Por ello tampoco sabemos  las causas reales de los asesinatos o desapariciones de periodistas. La única noticia que recibimos es que los mataron o desaparecieron,  pero ignoramos el por qué y, sobre todo, las características de sus trayectorias periodísticas, de sus modos y formas  de vida social, política y, especialmente,   económica.

Un déspota poblano inventado como gobernador, encargado de juzgar al entonces senador  Jorge Días Serrano en los ochenta, se jactaba de que a los periodistas había que darles trato del  digno oficio de boleros, llamarlos cuando requería darle lustre a sus zapatos; otro que fue gobernador en Hidalgo, hoy alto funcionario,  presumía que todos los periodistas locales que a la vez eran corresponsales de medios de la ciudad de México, eran sus empleados en diversas dependencias.

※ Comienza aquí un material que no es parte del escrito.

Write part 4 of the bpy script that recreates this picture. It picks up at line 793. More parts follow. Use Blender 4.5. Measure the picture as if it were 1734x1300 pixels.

En el México contemporáneo, desde el asesinato de Buendía,  cualquier periodista que se atreva a traspasar los límites de las relaciones a modo entre el poder y la prensa pone en riesgo su vida, sobre todo cuando se trata de investigar e ir más allá de la simulación con la cual las autoridades de distinto nivel encubren las anormalidades y abusos  de la función pública que tienen en encomienda.

Hay varios casos recientes de periodistas acosados: Roberto Vizcaino, Jorge Carrasco, Ricardo Alemán y Anabel Hernández. De ellos estamos ciertos que son perseguidos y amenazados por sus ideas y escritos, pero en el caso de muchos otros que lamentablemente han sido asesinados o desaparecidos en el interior del país, ignoramos la realidad y el fondo de los atentados de que han sido víctimas. Las propias empresas para las que laboraban, con alguna excepción,   se han encargado de silenciar y opacar aún más sus tragedias y la de sus familias; y con ello contribuir más a su olvido.